Police Scotland yesterday officially unveiled its new National Child Abuse Investigation Unit, which will have 50 dedicated officers across Scotland.

Assistant Chief Constable Malcolm Graham said a key objective of the unit was to encourage abused children to come forward now instead of waiting until adulthood.

But Alan Draper, an academic who has helped lead the campaign for a public inquiry into historical abuse, said he expected that potentially thousands of victims could come forward once the inquiry’s terms of reference are known, leaving the police unable to properly investigate all the allegations.

The launch of the new unit came as the Crown Office said sexual crime, including child sex offences, now accounted for up to three-quarters of the cases prosecuted in the High Court.

Based in Livingston, the police unit will also have officers working in Inverness, Aberdeen and Dalmarnock in Glasgow.

ACC Graham said: “Emergent forms of child abuse, such as child sexual exploitation, have demonstrated the need to have suitably skilled people able to provide assistance with these often complex inquiries.

“We welcome the object of a public inquiry.

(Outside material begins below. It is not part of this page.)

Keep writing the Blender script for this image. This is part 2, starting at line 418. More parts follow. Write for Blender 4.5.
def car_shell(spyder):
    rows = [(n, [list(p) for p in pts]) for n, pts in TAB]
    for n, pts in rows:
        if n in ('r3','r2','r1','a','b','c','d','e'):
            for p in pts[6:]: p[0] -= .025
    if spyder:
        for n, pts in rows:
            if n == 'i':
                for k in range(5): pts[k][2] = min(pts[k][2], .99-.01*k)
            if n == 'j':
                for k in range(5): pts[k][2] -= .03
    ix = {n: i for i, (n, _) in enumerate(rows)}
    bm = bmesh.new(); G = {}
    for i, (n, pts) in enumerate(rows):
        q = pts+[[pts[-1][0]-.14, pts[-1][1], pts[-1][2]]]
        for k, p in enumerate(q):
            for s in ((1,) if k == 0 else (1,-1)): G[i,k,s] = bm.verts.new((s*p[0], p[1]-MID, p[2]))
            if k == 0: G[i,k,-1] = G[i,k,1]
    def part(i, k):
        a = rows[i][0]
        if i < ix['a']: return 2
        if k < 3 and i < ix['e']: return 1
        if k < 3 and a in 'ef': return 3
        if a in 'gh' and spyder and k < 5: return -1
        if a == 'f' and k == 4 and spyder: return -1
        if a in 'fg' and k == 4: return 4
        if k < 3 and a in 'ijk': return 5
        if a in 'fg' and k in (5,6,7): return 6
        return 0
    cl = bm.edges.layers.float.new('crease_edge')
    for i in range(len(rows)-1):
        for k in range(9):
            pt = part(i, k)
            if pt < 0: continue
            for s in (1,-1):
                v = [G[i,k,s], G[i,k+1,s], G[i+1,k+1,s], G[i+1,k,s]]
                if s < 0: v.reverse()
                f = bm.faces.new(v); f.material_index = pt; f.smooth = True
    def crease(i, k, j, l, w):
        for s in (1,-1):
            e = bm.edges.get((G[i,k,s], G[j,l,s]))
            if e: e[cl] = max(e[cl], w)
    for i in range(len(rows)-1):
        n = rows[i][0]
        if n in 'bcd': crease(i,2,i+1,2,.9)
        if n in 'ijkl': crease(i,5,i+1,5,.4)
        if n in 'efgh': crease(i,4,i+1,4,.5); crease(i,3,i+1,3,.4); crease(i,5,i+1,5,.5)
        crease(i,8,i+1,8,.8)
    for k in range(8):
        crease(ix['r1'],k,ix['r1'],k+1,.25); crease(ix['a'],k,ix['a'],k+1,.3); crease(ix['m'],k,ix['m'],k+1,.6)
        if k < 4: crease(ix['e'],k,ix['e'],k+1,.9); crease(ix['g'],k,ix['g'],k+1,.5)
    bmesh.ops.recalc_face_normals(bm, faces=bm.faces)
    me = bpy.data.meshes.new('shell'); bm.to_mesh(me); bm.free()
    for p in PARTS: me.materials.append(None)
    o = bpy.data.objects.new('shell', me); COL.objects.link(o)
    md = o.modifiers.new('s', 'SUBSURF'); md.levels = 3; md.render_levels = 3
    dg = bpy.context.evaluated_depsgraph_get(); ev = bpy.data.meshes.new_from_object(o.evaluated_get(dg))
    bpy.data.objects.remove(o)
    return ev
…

We’ve yet to see what the exact terms of reference will be, but we will support it fully and one of the requirements to support it will be that police will provide information about activity that we’ve been responsible for as legacy forces in the past. That job will come to the unit as well.

“We know that most children will wait until they are an adult to report they have been abused. Part of the remit of this unit is to turn that around to make sure children can come forward and report at an earlier stage.”

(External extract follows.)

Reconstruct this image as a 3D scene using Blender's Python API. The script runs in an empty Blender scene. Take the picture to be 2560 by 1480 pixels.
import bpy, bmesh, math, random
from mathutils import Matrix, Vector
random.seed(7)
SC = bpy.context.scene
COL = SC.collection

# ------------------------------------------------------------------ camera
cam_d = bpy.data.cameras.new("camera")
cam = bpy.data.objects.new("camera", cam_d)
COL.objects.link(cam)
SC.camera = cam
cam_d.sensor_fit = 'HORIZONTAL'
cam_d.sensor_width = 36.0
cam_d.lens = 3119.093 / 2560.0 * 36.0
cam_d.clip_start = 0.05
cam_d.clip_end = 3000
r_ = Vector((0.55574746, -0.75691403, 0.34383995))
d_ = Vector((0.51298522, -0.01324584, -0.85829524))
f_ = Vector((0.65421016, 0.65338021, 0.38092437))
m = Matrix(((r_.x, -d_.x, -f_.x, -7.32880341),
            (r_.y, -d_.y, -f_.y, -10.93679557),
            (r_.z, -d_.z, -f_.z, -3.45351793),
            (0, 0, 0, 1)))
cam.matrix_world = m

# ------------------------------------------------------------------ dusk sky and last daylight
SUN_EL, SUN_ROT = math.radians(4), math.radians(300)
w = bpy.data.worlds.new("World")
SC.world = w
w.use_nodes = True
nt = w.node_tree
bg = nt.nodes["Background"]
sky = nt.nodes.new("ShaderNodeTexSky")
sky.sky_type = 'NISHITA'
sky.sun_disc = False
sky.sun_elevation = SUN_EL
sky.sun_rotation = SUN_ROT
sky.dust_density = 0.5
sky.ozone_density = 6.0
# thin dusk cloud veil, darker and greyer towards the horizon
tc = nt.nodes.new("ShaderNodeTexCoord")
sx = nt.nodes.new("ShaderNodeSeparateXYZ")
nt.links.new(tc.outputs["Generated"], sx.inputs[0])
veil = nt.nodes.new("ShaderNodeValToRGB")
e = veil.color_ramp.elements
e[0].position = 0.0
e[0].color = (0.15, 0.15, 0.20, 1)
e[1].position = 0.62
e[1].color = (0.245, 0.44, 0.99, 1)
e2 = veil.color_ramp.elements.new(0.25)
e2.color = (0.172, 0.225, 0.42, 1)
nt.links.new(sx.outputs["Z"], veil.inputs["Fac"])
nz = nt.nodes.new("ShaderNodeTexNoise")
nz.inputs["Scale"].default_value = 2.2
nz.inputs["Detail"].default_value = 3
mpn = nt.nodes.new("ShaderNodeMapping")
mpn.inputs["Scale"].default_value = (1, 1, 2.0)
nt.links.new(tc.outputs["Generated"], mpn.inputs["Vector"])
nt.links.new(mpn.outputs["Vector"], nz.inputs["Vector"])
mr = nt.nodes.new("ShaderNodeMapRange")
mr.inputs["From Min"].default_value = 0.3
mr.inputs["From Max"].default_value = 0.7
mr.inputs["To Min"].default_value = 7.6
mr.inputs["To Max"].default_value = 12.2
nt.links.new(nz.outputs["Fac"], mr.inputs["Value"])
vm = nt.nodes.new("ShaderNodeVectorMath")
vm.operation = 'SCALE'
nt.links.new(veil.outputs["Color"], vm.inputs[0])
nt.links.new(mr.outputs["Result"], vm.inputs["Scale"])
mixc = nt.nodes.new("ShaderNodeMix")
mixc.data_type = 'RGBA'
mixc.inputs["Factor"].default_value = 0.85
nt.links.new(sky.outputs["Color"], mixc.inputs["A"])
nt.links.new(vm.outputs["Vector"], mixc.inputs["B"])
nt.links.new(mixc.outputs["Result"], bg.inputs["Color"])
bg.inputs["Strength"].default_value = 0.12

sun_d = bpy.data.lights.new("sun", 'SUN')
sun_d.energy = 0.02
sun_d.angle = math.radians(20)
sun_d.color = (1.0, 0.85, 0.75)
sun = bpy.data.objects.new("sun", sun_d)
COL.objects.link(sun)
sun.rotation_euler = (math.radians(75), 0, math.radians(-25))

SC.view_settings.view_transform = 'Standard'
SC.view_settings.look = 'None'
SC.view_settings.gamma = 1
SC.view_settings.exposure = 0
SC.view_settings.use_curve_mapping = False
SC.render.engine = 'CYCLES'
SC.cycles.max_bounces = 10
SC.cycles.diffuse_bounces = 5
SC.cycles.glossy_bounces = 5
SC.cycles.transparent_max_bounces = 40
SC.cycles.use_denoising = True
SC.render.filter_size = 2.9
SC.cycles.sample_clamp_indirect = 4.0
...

But Mr Draper, a representative of the group In Care Abuse Survivors (INCAS), who compiled a report for the Catholic Church in Scotland on how to deal with historical child abuse, said he was worried the new unit was under-resourced.

He said: “We’re pleased that it’s getting off the ground. Our concern as a group is the resources they have been allocated. I think that if the inquiry scope is right, then thousands of survivors will come forward. Are the police geared up [for that]?

“You can’t go back decades without getting thousands of victims, given the sort of appalling criminal behaviour that has taken place.”

He added: “Survivors will still be very suspicious of people in authority because they have been let down so often.”

Speaking at the launch of the unit, Kathleen Harper, head of the Crown Office’s National Sexual Crimes Unit, said sexual crime had gone from making up around a quarter of prosecutions in the High Court less than a decade ago, to between 65 and 75 per cent today.